§ Short problem: Nothing after the line with "CAMH) / r.z)" belongs in the copy; extract the lines below from the top through that line, pictures left out.

§ Provided data:
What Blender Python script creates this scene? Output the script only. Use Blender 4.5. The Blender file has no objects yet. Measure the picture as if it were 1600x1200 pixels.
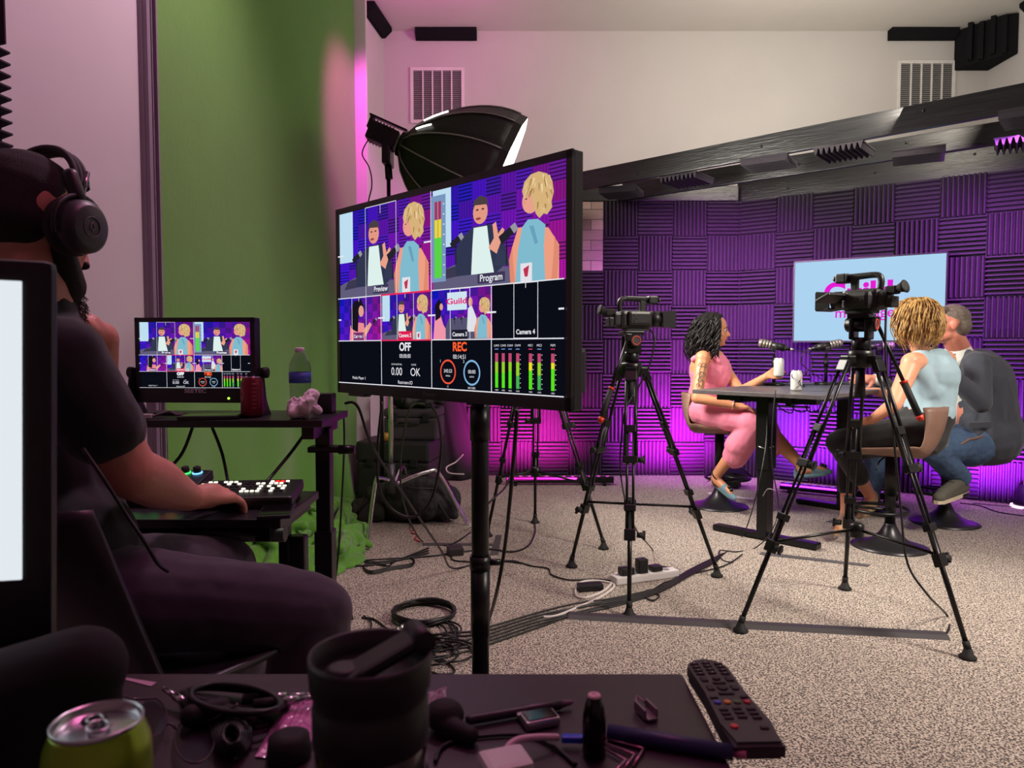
import bpy, bmesh, math, random
from mathutils import Vector, Matrix, Euler, Quaternion
random.seed(7)
PI = math.pi
COL = bpy.context.scene.collection
SC = bpy.context.scene
# ---------------------------------------------------------------- camera, world, lights, exposure
FP = 1150.0                      # focal length in pixels of the 1600 px wide frame
CAMH = 1.15
PITCH = math.atan(57 / FP)
cd = bpy.data.cameras.new('camera'); cam = bpy.data.objects.new('camera', cd); COL.objects.link(cam)
cd.sensor_width = 36; cd.lens = 36 * FP / 1600; cd.clip_start = .02; cd.clip_end = 60
cam.location = (0, 0, CAMH); cam.rotation_euler = (PI / 2 - PITCH, 0, 0)
cd.dof.use_dof = True; cd.dof.focus_distance = 3.0; cd.dof.aperture_fstop = 9
SC.camera = cam
SC.view_settings.view_transform = 'Standard'; SC.view_settings.look = 'None'
SC.view_settings.exposure = 0.0; SC.view_settings.gamma = 1; SC.view_settings.use_curve_mapping = False

w = bpy.data.worlds.new('world'); SC.world = w; w.use_nodes = True
w.node_tree.nodes['Background'].inputs[0].default_value = (.35, .2, .32, 1)
w.node_tree.nodes['Background'].inputs[1].default_value = .05

def ray(px, py):
    u = (px - 800) / FP; v = (600 - py) / FP
    return Vector((u, math.cos(PITCH) + v * math.sin(PITCH), -math.sin(PITCH) + v * math.cos(PITCH)))
def P(px, py, D):
    r = ray(px, py); return Vector((0, 0, CAMH)) + r * (D / r.y)
def F(px, py, z=0.0):
    r = ray(px, py); return Vector((0, 0, CAMH)) + r * ((z - CAMH) / r.z)

def lamp(name, kind, loc, target, power, col, size=.3, size_y=None, spot=None, blend=.4, shape=None, spread=180):
    l = bpy.data.lights.new(name, kind); l.energy = power; l.color = col
    if kind == 'AREA':
        l.size = size; l.spread = math.radians(spread)
        if shape: l.shape = shape
        if size_y: l.shape = 'RECTANGLE'; l.size_y = size_y
    elif kind == 'SPOT':
        l.spot_size = math.radians(spot or 90); l.spot_blend = blend; l.shadow_soft_size = size
    else: l.shadow_soft_size = size
    o = bpy.data.objects.new(name, l); COL.objects.link(o); o.location = loc
    d = Vector(target) - Vector(loc); o.rotation_euler = d.to_track_quat('-Z', 'Y').to_euler()
    return o
SB_HEAD = P(628, 226, 4.45); SB_RIM = P(769, 289, 4.47)          # softbox speed ring and front centre
SBAX = (SB_RIM - SB_HEAD).normalized()
lamp('softbox_light', 'AREA', SB_RIM + SBAX * .09, SB_RIM + SBAX * 2, 56, (1, .93, .82), .8, shape='DISK', spread=125)
lamp('set_key_light', 'AREA', (3.2, 1.5, 3.2), (1.5, 3.5, .0), 54, (1, .91, .78), .9, shape='DISK', spread=85)
lamp('ceiling_fill', 'AREA', (2.3, 4.3, 2.9), (1.5, 6.1, 3.75), 56, (1, .90, .76), .8)  # added fill for the ceiling and upper wall, no fixture stands there
lamp('pink_wall_fill', 'SPOT', (-.3, 4.4, 3.5), (-.2, 6.6, 3.2), 34, (1, .40, .62), .2, spot=100, blend=.9)  # added fill that turns the left of the back wall pink
lamp('pink_wash_light', 'SPOT', (-.50, 4.45, 3.5), (-1.10, 5.45, 2.4), 210, (1, .08, .74), .08, spot=62, blend=.7)
lamp('pink_ceiling_light', 'SPOT', (-.55, 5.2, 3.45), (-.75, 6.1, 3.95), 22, (1, .05, .62), .05, spot=130, blend=.9)
lamp('mauve_wall_light', 'SPOT', (-.4, 3.0, 3.75), (-1.6, 2.5, 1.7), 165, (1, .62, .80), .2, spot=105, blend=.9)
lamp('pink_desk_fill', 'AREA', (.3, 1.4, 3.6), (-.3, .9, .8), 17, (1, .22, .52), .6)  # unseen fill added over the foreground, stands for stray room light
lamp('violet_floor_light', 'AREA', (3.25, 5.02, .10), (3.50, 5.50, .45), 85, (.42, .02, 1), .5, .12, spread=80)
lamp('violet_wash_light', 'AREA', (2.25, 5.66, .10), (2.55, 6.12, .45), 80, (.38, .02, 1), .6, .12, spread=80)
lamp('magenta_floor_light', 'AREA', (1.45, 5.98, .10), (1.45, 6.55, .45), 85, (.80, .01, 1), .7, .12, spread=80)
lamp('pink_floor_light', 'AREA', (.2, 5.98, .10), (.1, 6.55, .45), 44, (1, .02, .60), .7, .12, spread=80)
lamp('violet_foam_fill', 'AREA', (1.6, 4.9, 2.25), (1.8, 6.6, 1.3), 48, (.72, .11, 1), .9, .2, spread=80)  # added violet fill for the upper foam rows, no lamp hangs here
lamp('violet_foam_fill', 'AREA', (3.15, 4.45, 2.35), (3.25, 5.7, 1.5), 36, (.66, .11, 1), .7, .2, spread=90)  # second added fill, brightens the foam at the far right

# ---------------------------------------------------------------- materials
def c(r, g=None, b=None):
    if g is None: r, g, b = r
    f = lambda v: ((v / 255 + .055) / 1.055) ** 2.4 if v > 10 else v / 255 / 12.92
    return (f(r), f(g), f(b), 1)
MATS = {}
def mat(name, col, rough=.6, metal=0, noise=None, bump=None, emit=None, alpha=None, trans=0, coat=0, sheen=0, spec=None, sss=0):
    """noise=(scale, second colour, contrast)  bump=(scale, strength)"""
    if name in MATS: return MATS[name]
    m = bpy.data.materials.new(name); m.use_nodes = True; MATS[name] = m
    nt = m.node_tree; b = nt.nodes['Principled BSDF']
    b.inputs['Base Color'].default_value = col if len(col) == 4 else c(*col)
    b.inputs['Roughness'].default_value = rough; b.inputs['Metallic'].default_value = metal
    if trans: b.inputs['Transmission Weight'].default_value = trans
    if coat: b.inputs['Coat Weight'].default_value = coat
    if sheen: b.inputs['Sheen Weight'].default_value = sheen
    if spec is not None: b.inputs['Specular IOR Level'].default_value = spec
    if sss:
        b.inputs['Subsurface Weight'].default_value = sss; b.inputs['Subsurface Radius'].default_value = (.02, .008, .004)
        b.inputs['Subsurface Scale'].default_value = .4
    if alpha is not None: b.inputs['Alpha'].default_value = alpha
    if emit: b.inputs['Emission Color'].default_value = emit[0]; b.inputs['Emission Strength'].default_value = emit[1]
    tc = nt.nodes.new('ShaderNodeTexCoord')
    n = nt.nodes.new('ShaderNodeTexNoise'); n.inputs['Detail'].default_value = 4
    nt.links.new(tc.outputs['Object'], n.inputs['Vector'])
    sc, c2, k = noise if noise else (14, None, .5)
    n.inputs['Scale'].default_value = sc
    if c2 is None:
        base = b.inputs['Base Color'].default_value; c2 = tuple(v * .88 for v in base[:3]) + (1,)
    r = nt.nodes.new('ShaderNodeValToRGB'); r.color_ramp.elements[0].position = .5 - .5 * (1 - k); r.color_ramp.elements[1].position = .5 + .5 * (1 - k)
    r.color_ramp.elements[0].color = tuple(b.inputs['Base Color'].default_value); r.color_ramp.elements[1].color = c2
    nt.links.new(n.outputs['Fac'], r.inputs['Fac']); nt.links.new(r.outputs['Color'], b.inputs['Base Color'])
    if bump:
        n2 = nt.nodes.new('ShaderNodeTexNoise'); n2.inputs['Scale'].default_value = bump[0]; n2.inputs['Detail'].default_value = 3
        nt.links.new(tc.outputs['Object'], n2.inputs['Vector'])
        bp = nt.nodes.new('ShaderNodeBump'); bp.inputs['Strength'].default_value = bump[1]; bp.inputs['Distance'].default_value = .01
        nt.links.new(n2.outputs['Fac'], bp.inputs['Height']); nt.links.new(bp.outputs['Normal'], b.inputs['Normal'])
    return m
def emis(name, col, strength):
    if name in MATS: return MATS[name]
    m = bpy.data.materials.new(name); m.use_nodes = True; MATS[name] = m
    nt = m.node_tree; nt.nodes.clear()
    e = nt.nodes.new('ShaderNodeEmission'); e.inputs[0].default_value = col; e.inputs[1].default_value = strength
    o = nt.nodes.new('ShaderNodeOutputMaterial'); nt.links.new(e.outputs[0], o.inputs[0]); return m
def screen_mat(name, strength):
    m = emis(name, (1, 1, 1, 1), strength); nt = m.node_tree
    a = nt.nodes.new('ShaderNodeAttribute'); a.attribute_name = 'pix'
    e = [n for n in nt.nodes if n.type == 'EMISSION'][0]; nt.links.new(a.outputs['Color'], e.inputs[0]); return m
def wood_mat(name, c1, c2, rough=.5, scale=(1, 14, 14), knots=False):
    m = mat(name, c1, rough, noise=(2.2, c(*c2), .3)); nt = m.node_tree
    n = [x for x in nt.nodes if x.type == 'TEX_NOISE'][0]; tc = [x for x in nt.nodes if x.type == 'TEX_COORD'][0]
    mp = nt.nodes.new('ShaderNodeMapping'); mp.inputs['Scale'].default_value = scale
    nt.links.new(tc.outputs['Object'], mp.inputs[0]); nt.links.new(mp.outputs[0], n.inputs['Vector'])
    n.inputs['Detail'].default_value = 8; n.inputs['Distortion'].default_value = .6; return m

BLK = mat('black_plastic', (20, 19, 22), .42, bump=(300, .05))
BLKM = mat('black_metal', (17, 17, 19), .35, metal=.3)
BLKR = mat('black_rubber', (14, 13, 15), .75)
CABLE = mat('cable_black', (16, 15, 18), .45)
GREYM = mat('grey_alloy', (88, 88, 92), .4, metal=.7)
SILV = mat('silver', (190, 190, 195), .25, metal=1)
CHROME = mat('chrome', (225, 225, 228), .1, metal=1)
WHITEP = mat('white_plastic', (215, 210, 210), .45)
RED = mat('red_plastic', (190, 40, 20), .4)
SKIN = mat('skin', (214, 158, 128), .5, noise=(30, c(205, 142, 115), .2), bump=(120, .06), sss=.15)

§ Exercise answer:
What Blender Python script creates this scene? Output the script only. Use Blender 4.5. The Blender file has no objects yet. Measure the picture as if it were 1600x1200 pixels.
import bpy, bmesh, math, random
from mathutils import Vector, Matrix, Euler, Quaternion
random.seed(7)
PI = math.pi
COL = bpy.context.scene.collection
SC = bpy.context.scene
# ---------------------------------------------------------------- camera, world, lights, exposure
FP = 1150.0                      # focal length in pixels of the 1600 px wide frame
CAMH = 1.15
PITCH = math.atan(57 / FP)
cd = bpy.data.cameras.new('camera'); cam = bpy.data.objects.new('camera', cd); COL.objects.link(cam)
cd.sensor_width = 36; cd.lens = 36 * FP / 1600; cd.clip_start = .02; cd.clip_end = 60
cam.location = (0, 0, CAMH); cam.rotation_euler = (PI / 2 - PITCH, 0, 0)
cd.dof.use_dof = True; cd.dof.focus_distance = 3.0; cd.dof.aperture_fstop = 9
SC.camera = cam
SC.view_settings.view_transform = 'Standard'; SC.view_settings.look = 'None'
SC.view_settings.exposure = 0.0; SC.view_settings.gamma = 1; SC.view_settings.use_curve_mapping = False

w = bpy.data.worlds.new('world'); SC.world = w; w.use_nodes = True
w.node_tree.nodes['Background'].inputs[0].default_value = (.35, .2, .32, 1)
w.node_tree.nodes['Background'].inputs[1].default_value = .05

def ray(px, py):
    u = (px - 800) / FP; v = (600 - py) / FP
    return Vector((u, math.cos(PITCH) + v * math.sin(PITCH), -math.sin(PITCH) + v * math.cos(PITCH)))
def P(px, py, D):
    r = ray(px, py); return Vector((0, 0, CAMH)) + r * (D / r.y)
def F(px, py, z=0.0):
    r = ray(px, py); return Vector((0, 0, CAMH)) + r * ((z - CAMH) / r.z)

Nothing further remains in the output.